〈台風19号〉暴風被害で停電中に洪水の恐れも 1都6県に大雨特別警報発表
大型で非常に強い台風19号の影響で、関東甲信地方や東海地方では、これまでに経験したことがないような記録的な大雨となっているとして、気象庁は12日午後3時半、東京、神奈川、埼玉、群馬、山梨、静岡、長野の1都6県に大雨特別警報を発表した。 【図】気象庁「危険度分布」土砂災害、浸水害、洪水、雨の様子
大雨特別警報は、すでに災害が発生していることを示す警戒レベル5に相当する情報で、自治体が発表する避難勧告や避難指示(緊急)のレベルを遥かに超えた段階だ。実際、東京都町田市は午後4時半、同市相原町で土砂崩れが発生したとして、警戒レベル5(災害発生情報)を発令している。 大雨特別警報を含む気象等特別警報はこれまで10事例12回発表されていて、今回が13回目。東京を含む南関東で気象等特別警報が発表されるのは、2013年8月の運用開始以来初めてのこととなる。人口が集中する地域だけに、被害の拡大が懸念される。 今回、非常に激しい雨が降り続いているため、台風19号が接近、上陸するよりかなり前の段階で発表された。このため、今後、台風19号が特別警報が発表されている地域に接近、上陸、通過することになる。暴風によって、先月の千葉のように電柱などがなぎ倒され、停電するようなことも考えられる。停電状態になれば、雨が降り続けて洪水の危険性が一層高まったとしても、その情報を住民が手に入れることができないケースも生じてしまう可能性があることにも注意したい。 大雨特別警報の発表について、午後4時半から記者会見した気象庁の梶原靖司・予報課長は「予想では、台風は午後6時頃に伊豆半島を上陸、または通過した後、午後9時頃に東京を通過する見込み。風雨はこれからさらに強まることも考えられるので、厳重な警戒が必要だ」と話している。
新たに5つの県に発表、その後岩手県にも
気象庁は午後7時50分ごろ、茨城、栃木、新潟、福島、宮城県にも大雨特別警報を発表。
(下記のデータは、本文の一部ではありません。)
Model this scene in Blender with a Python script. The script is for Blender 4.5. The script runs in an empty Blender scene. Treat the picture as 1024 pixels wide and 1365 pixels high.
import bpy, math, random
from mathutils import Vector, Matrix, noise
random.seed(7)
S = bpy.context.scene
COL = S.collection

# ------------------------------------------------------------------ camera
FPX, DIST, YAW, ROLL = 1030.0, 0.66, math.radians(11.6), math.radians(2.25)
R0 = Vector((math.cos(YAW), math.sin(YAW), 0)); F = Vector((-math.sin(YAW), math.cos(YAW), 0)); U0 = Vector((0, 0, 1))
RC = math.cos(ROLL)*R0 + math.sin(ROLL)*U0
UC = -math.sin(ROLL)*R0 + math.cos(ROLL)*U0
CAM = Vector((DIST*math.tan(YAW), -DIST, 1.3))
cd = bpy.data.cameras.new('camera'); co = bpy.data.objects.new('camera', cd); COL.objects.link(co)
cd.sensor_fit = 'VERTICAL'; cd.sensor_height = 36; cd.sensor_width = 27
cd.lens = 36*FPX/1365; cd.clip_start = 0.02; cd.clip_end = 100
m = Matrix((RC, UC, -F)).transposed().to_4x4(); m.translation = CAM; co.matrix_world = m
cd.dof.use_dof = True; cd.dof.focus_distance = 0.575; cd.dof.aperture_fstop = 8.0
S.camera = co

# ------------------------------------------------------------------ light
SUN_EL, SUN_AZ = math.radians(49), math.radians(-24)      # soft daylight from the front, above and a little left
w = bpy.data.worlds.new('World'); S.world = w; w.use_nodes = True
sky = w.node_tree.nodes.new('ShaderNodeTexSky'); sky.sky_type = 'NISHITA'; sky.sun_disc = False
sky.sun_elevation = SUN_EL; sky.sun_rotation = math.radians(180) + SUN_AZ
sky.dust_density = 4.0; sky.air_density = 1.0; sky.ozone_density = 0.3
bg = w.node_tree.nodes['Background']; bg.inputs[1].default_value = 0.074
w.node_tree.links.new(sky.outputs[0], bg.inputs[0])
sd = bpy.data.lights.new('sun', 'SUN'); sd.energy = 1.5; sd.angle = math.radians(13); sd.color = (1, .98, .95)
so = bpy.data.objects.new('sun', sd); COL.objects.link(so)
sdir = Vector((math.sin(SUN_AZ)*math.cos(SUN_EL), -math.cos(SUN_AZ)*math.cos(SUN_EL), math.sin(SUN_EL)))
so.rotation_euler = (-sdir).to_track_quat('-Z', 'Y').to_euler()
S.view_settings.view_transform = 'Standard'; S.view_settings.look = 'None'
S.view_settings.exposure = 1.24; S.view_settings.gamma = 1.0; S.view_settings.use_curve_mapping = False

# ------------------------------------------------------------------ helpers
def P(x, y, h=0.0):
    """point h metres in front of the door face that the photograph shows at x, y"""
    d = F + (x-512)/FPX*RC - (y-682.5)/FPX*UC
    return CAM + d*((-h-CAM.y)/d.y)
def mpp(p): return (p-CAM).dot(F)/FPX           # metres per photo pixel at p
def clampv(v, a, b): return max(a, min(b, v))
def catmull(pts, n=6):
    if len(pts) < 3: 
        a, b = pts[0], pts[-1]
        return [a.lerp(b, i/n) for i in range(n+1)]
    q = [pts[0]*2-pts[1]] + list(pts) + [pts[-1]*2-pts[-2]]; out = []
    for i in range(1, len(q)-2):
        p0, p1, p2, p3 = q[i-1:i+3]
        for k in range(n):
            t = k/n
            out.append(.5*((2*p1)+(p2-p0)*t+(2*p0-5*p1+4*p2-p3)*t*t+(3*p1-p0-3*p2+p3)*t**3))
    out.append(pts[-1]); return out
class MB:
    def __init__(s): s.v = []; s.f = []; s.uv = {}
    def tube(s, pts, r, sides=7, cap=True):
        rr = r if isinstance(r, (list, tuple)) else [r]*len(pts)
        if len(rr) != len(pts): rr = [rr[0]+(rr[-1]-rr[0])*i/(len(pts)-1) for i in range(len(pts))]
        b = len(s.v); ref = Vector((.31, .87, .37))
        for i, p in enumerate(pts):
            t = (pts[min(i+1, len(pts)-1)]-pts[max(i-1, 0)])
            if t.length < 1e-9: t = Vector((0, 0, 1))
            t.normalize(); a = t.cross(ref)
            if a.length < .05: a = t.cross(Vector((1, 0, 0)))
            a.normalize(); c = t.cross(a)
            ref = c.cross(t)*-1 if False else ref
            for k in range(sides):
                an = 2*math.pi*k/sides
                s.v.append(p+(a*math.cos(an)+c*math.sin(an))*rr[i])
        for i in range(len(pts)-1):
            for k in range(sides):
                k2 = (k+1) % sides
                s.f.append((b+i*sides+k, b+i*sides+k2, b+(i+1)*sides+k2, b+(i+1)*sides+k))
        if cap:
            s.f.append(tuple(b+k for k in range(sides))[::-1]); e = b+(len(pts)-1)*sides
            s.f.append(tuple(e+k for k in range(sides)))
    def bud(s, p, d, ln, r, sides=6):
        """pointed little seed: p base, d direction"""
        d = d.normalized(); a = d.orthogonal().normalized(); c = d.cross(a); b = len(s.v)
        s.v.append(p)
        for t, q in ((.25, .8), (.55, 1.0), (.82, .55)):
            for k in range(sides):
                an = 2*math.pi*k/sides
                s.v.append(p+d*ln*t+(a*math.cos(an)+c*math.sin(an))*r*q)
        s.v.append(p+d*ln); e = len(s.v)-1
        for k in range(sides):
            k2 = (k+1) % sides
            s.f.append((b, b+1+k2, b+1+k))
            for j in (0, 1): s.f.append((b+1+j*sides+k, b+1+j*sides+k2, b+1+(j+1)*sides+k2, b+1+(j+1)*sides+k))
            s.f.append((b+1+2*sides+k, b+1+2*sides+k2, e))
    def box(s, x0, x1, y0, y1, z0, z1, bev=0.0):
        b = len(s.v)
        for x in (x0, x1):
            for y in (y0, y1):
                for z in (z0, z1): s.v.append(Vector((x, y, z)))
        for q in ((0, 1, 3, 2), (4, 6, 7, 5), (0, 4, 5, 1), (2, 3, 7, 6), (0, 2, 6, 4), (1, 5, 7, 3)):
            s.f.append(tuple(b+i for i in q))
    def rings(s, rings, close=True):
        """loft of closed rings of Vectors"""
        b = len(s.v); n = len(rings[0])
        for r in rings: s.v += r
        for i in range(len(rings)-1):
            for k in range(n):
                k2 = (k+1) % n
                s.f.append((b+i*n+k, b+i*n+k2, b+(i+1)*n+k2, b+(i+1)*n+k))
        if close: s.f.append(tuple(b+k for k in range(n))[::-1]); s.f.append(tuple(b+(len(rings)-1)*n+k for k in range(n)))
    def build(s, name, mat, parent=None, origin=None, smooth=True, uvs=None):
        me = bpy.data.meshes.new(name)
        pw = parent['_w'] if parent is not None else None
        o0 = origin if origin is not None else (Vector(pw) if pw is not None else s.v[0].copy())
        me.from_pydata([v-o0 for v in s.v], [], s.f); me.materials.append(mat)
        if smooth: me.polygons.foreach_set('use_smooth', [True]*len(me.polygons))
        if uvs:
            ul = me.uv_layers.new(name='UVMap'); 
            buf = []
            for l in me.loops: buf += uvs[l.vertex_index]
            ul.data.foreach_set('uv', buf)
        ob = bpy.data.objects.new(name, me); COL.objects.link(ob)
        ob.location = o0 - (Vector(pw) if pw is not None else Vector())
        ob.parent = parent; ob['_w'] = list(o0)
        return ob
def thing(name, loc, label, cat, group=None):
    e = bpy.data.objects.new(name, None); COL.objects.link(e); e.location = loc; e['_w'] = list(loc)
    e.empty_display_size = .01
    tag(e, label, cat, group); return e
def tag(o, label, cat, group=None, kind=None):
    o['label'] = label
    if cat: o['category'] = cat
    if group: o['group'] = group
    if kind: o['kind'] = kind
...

これで、12都県に特別警報が出た。平成最悪の豪雨災害となった2018年7月の西日本豪雨(平成30年7月豪雨)の11府県を上回り、1事例で特別警報が出た都道府県数としては過去最多となった。 その後、静岡、東京、神奈川などの大雨特別警報は順次解除されていったが、気象庁は13日未明、新たに岩手県に大雨特別警報を発表。台風19号の接近、通過に伴い大雨特別警報が出された都道府県数は13都県となった。